◆ Objective ◆
Skip the pictures. Reproduce all other material exactly.

◆ Collected data ◆

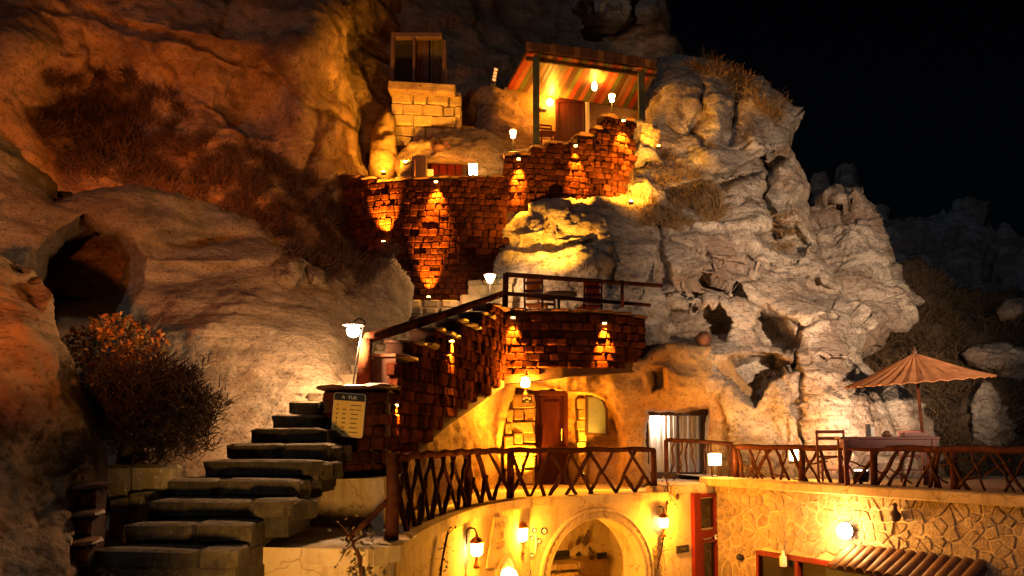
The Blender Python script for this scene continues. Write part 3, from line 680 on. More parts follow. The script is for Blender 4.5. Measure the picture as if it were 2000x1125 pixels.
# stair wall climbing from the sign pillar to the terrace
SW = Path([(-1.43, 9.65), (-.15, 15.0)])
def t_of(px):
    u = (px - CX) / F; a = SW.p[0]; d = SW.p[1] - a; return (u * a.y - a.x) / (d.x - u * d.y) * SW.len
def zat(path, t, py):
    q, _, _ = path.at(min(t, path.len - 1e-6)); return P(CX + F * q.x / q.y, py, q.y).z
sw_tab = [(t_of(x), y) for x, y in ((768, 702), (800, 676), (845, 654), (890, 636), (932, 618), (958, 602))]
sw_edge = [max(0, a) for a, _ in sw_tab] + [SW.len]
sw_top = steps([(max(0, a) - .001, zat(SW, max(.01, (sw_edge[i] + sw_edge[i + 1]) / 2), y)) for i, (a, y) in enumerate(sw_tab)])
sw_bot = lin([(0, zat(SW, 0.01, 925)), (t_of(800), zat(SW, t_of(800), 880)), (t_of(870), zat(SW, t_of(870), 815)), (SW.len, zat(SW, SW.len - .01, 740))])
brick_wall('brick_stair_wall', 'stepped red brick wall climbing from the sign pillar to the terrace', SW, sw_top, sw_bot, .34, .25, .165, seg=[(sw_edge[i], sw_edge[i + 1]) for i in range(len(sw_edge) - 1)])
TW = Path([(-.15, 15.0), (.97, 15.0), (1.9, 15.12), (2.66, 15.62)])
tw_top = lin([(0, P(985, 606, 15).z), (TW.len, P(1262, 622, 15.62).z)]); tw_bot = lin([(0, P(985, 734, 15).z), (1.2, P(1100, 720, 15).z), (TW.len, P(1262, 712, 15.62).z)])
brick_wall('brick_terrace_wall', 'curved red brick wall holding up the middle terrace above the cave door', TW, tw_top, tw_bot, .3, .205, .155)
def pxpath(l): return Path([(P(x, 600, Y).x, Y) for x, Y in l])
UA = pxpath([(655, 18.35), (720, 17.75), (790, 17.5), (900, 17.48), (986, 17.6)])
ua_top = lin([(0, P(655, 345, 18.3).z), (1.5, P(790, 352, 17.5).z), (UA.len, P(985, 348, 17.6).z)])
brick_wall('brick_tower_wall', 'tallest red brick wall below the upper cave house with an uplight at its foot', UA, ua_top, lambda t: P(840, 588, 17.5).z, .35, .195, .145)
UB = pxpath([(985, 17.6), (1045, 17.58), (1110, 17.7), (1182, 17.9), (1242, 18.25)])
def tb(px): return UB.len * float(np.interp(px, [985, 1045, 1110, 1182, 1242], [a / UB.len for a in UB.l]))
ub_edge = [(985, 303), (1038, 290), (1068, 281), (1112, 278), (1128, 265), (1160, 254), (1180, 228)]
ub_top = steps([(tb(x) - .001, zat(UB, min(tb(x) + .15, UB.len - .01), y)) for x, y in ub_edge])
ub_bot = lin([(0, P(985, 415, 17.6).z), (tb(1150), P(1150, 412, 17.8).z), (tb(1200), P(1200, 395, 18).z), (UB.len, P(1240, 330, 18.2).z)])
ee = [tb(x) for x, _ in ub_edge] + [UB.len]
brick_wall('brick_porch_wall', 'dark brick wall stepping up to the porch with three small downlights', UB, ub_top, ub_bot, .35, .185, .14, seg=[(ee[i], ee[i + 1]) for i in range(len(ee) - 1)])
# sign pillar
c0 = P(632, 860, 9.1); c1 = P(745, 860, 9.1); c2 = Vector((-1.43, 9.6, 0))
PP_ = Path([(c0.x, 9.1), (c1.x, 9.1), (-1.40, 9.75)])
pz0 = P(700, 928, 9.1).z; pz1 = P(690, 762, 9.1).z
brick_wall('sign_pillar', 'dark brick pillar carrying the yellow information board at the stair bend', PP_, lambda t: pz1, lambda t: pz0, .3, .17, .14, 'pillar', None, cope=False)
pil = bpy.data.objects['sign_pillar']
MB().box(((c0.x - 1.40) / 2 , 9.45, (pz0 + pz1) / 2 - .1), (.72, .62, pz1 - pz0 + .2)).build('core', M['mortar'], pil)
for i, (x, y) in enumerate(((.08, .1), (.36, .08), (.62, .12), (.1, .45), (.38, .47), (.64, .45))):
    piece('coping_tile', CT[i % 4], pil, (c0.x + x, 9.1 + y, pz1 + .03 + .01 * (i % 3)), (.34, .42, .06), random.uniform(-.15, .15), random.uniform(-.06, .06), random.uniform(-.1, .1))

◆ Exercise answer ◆
The Blender Python script for this scene continues. Write part 3, from line 680 on. More parts follow. The script is for Blender 4.5. Measure the picture as if it were 2000x1125 pixels.
# stair wall climbing from the sign pillar to the terrace
SW = Path([(-1.43, 9.65), (-.15, 15.0)])
def t_of(px):
    u = (px - CX) / F; a = SW.p[0]; d = SW.p[1] - a; return (u * a.y - a.x) / (d.x - u * d.y) * SW.len
def zat(path, t, py):
    q, _, _ = path.at(min(t, path.len - 1e-6)); return P(CX + F * q.x / q.y, py, q.y).z
sw_tab = [(t_of(x), y) for x, y in ((768, 702), (800, 676), (845, 654), (890, 636), (932, 618), (958, 602))]
sw_edge = [max(0, a) for a, _ in sw_tab] + [SW.len]
sw_top = steps([(max(0, a) - .001, zat(SW, max(.01, (sw_edge[i] + sw_edge[i + 1]) / 2), y)) for i, (a, y) in enumerate(sw_tab)])
sw_bot = lin([(0, zat(SW, 0.01, 925)), (t_of(800), zat(SW, t_of(800), 880)), (t_of(870), zat(SW, t_of(870), 815)), (SW.len, zat(SW, SW.len - .01, 740))])
brick_wall('brick_stair_wall', 'stepped red brick wall climbing from the sign pillar to the terrace', SW, sw_top, sw_bot, .34, .25, .165, seg=[(sw_edge[i], sw_edge[i + 1]) for i in range(len(sw_edge) - 1)])
TW = Path([(-.15, 15.0), (.97, 15.0), (1.9, 15.12), (2.66, 15.62)])
tw_top = lin([(0, P(985, 606, 15).z), (TW.len, P(1262, 622, 15.62).z)]); tw_bot = lin([(0, P(985, 734, 15).z), (1.2, P(1100, 720, 15).z), (TW.len, P(1262, 712, 15.62).z)])
brick_wall('brick_terrace_wall', 'curved red brick wall holding up the middle terrace above the cave door', TW, tw_top, tw_bot, .3, .205, .155)
def pxpath(l): return Path([(P(x, 600, Y).x, Y) for x, Y in l])
UA = pxpath([(655, 18.35), (720, 17.75), (790, 17.5), (900, 17.48), (986, 17.6)])
ua_top = lin([(0, P(655, 345, 18.3).z), (1.5, P(790, 352, 17.5).z), (UA.len, P(985, 348, 17.6).z)])
brick_wall('brick_tower_wall', 'tallest red brick wall below the upper cave house with an uplight at its foot', UA, ua_top, lambda t: P(840, 588, 17.5).z, .35, .195, .145)
UB = pxpath([(985, 17.6), (1045, 17.58), (1110, 17.7), (1182, 17.9), (1242, 18.25)])
def tb(px): return UB.len * float(np.interp(px, [985, 1045, 1110, 1182, 1242], [a / UB.len for a in UB.l]))
ub_edge = [(985, 303), (1038, 290), (1068, 281), (1112, 278), (1128, 265), (1160, 254), (1180, 228)]
ub_top = steps([(tb(x) - .001, zat(UB, min(tb(x) + .15, UB.len - .01), y)) for x, y in ub_edge])
ub_bot = lin([(0, P(985, 415, 17.6).z), (tb(1150), P(1150, 412, 17.8).z), (tb(1200), P(1200, 395, 18).z), (UB.len, P(1240, 330, 18.2).z)])
ee = [tb(x) for x, _ in ub_edge] + [UB.len]
brick_wall('brick_porch_wall', 'dark brick wall stepping up to the porch with three small downlights', UB, ub_top, ub_bot, .35, .185, .14, seg=[(ee[i], ee[i + 1]) for i in range(len(ee) - 1)])
# sign pillar
c0 = P(632, 860, 9.1); c1 = P(745, 860, 9.1); c2 = Vector((-1.43, 9.6, 0))
PP_ = Path([(c0.x, 9.1), (c1.x, 9.1), (-1.40, 9.75)])
pz0 = P(700, 928, 9.1).z; pz1 = P(690, 762, 9.1).z
brick_wall('sign_pillar', 'dark brick pillar carrying the yellow information board at the stair bend', PP_, lambda t: pz1, lambda t: pz0, .3, .17, .14, 'pillar', None, cope=False)
pil = bpy.data.objects['sign_pillar']
MB().box(((c0.x - 1.40) / 2 , 9.45, (pz0 + pz1) / 2 - .1), (.72, .62, pz1 - pz0 + .2)).build('core', M['mortar'], pil)
for i, (x, y) in enumerate(((.08, .1), (.36, .08), (.62, .12), (.1, .45), (.38, .47), (.64, .45))):
    piece('coping_tile', CT[i % 4], pil, (c0.x + x, 9.1 + y, pz1 + .03 + .01 * (i % 3)), (.34, .42, .06), random.uniform(-.15, .15), random.uniform(-.06, .06), random.uniform(-.1, .1))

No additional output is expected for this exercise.